─── DATASET ENTRIES ───

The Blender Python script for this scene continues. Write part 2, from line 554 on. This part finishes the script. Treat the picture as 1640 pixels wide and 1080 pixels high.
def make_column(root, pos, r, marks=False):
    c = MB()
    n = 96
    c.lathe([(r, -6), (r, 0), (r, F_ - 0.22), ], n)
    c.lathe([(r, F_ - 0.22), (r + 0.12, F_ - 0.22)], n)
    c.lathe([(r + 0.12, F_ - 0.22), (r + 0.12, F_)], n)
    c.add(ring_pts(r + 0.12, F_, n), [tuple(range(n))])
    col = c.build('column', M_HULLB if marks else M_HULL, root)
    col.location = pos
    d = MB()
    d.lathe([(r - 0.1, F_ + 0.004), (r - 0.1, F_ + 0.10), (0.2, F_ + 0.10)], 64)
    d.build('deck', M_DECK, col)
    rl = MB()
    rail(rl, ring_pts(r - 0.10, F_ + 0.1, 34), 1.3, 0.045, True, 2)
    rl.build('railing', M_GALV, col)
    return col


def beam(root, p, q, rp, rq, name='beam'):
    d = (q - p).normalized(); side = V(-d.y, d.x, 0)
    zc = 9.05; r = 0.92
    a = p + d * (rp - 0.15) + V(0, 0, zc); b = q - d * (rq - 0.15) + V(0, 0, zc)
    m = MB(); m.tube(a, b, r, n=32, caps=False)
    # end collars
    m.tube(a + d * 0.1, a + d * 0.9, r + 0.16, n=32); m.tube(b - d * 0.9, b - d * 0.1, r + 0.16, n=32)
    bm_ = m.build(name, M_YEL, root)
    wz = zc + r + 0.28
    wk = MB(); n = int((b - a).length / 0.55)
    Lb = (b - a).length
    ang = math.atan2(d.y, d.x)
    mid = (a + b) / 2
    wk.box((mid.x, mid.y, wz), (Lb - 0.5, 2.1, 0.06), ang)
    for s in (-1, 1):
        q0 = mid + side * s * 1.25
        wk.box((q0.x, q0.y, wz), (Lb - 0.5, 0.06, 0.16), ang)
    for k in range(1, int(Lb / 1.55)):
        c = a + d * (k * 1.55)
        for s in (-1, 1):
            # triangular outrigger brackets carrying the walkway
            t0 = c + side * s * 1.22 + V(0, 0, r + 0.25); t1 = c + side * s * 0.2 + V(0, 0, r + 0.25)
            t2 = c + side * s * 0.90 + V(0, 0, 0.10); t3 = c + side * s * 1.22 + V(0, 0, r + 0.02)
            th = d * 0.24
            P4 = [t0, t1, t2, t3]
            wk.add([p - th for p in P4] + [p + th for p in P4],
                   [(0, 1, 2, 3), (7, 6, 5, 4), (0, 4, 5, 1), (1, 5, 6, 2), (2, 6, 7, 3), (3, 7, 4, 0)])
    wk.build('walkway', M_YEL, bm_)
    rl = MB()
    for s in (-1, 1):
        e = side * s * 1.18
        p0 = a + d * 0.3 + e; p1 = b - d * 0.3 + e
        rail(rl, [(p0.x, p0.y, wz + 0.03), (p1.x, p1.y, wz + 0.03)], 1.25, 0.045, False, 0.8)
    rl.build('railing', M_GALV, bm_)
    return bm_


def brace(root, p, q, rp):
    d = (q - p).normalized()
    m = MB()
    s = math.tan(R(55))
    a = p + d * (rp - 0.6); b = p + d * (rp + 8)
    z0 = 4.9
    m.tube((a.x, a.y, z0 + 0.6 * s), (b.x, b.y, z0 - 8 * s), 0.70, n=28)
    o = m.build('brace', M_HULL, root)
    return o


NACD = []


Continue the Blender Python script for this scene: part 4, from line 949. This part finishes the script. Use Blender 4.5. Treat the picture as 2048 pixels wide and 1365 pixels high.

───

WHAT TO WORK ON »
Return the listing above in its exact form.

EXERCISE ANSWER »
The Blender Python script for this scene continues. Write part 2, from line 554 on. This part finishes the script. Treat the picture as 1640 pixels wide and 1080 pixels high.
def make_column(root, pos, r, marks=False):
    c = MB()
    n = 96
    c.lathe([(r, -6), (r, 0), (r, F_ - 0.22), ], n)
    c.lathe([(r, F_ - 0.22), (r + 0.12, F_ - 0.22)], n)
    c.lathe([(r + 0.12, F_ - 0.22), (r + 0.12, F_)], n)
    c.add(ring_pts(r + 0.12, F_, n), [tuple(range(n))])
    col = c.build('column', M_HULLB if marks else M_HULL, root)
    col.location = pos
    d = MB()
    d.lathe([(r - 0.1, F_ + 0.004), (r - 0.1, F_ + 0.10), (0.2, F_ + 0.10)], 64)
    d.build('deck', M_DECK, col)
    rl = MB()
    rail(rl, ring_pts(r - 0.10, F_ + 0.1, 34), 1.3, 0.045, True, 2)
    rl.build('railing', M_GALV, col)
    return col


def beam(root, p, q, rp, rq, name='beam'):
    d = (q - p).normalized(); side = V(-d.y, d.x, 0)
    zc = 9.05; r = 0.92
    a = p + d * (rp - 0.15) + V(0, 0, zc); b = q - d * (rq - 0.15) + V(0, 0, zc)
    m = MB(); m.tube(a, b, r, n=32, caps=False)
    # end collars
    m.tube(a + d * 0.1, a + d * 0.9, r + 0.16, n=32); m.tube(b - d * 0.9, b - d * 0.1, r + 0.16, n=32)
    bm_ = m.build(name, M_YEL, root)
    wz = zc + r + 0.28
    wk = MB(); n = int((b - a).length / 0.55)
    Lb = (b - a).length
    ang = math.atan2(d.y, d.x)
    mid = (a + b) / 2
    wk.box((mid.x, mid.y, wz), (Lb - 0.5, 2.1, 0.06), ang)
    for s in (-1, 1):
        q0 = mid + side * s * 1.25
        wk.box((q0.x, q0.y, wz), (Lb - 0.5, 0.06, 0.16), ang)
    for k in range(1, int(Lb / 1.55)):
        c = a + d * (k * 1.55)
        for s in (-1, 1):
            # triangular outrigger brackets carrying the walkway
            t0 = c + side * s * 1.22 + V(0, 0, r + 0.25); t1 = c + side * s * 0.2 + V(0, 0, r + 0.25)
            t2 = c + side * s * 0.90 + V(0, 0, 0.10); t3 = c + side * s * 1.22 + V(0, 0, r + 0.02)
            th = d * 0.24
            P4 = [t0, t1, t2, t3]
            wk.add([p - th for p in P4] + [p + th for p in P4],
                   [(0, 1, 2, 3), (7, 6, 5, 4), (0, 4, 5, 1), (1, 5, 6, 2), (2, 6, 7, 3), (3, 7, 4, 0)])
    wk.build('walkway', M_YEL, bm_)
    rl = MB()
    for s in (-1, 1):
        e = side * s * 1.18
        p0 = a + d * 0.3 + e; p1 = b - d * 0.3 + e
        rail(rl, [(p0.x, p0.y, wz + 0.03), (p1.x, p1.y, wz + 0.03)], 1.25, 0.045, False, 0.8)
    rl.build('railing', M_GALV, bm_)
    return bm_


def brace(root, p, q, rp):
    d = (q - p).normalized()
    m = MB()
    s = math.tan(R(55))
    a = p + d * (rp - 0.6); b = p + d * (rp + 8)
    z0 = 4.9
    m.tube((a.x, a.y, z0 + 0.6 * s), (b.x, b.y, z0 - 8 * s), 0.70, n=28)
    o = m.build('brace', M_HULL, root)
    return o


NACD = []


Continue the Blender Python script for this scene: part 4, from line 949. This part finishes the script. Use Blender 4.5. Treat the picture as 2048 pixels wide and 1365 pixels high.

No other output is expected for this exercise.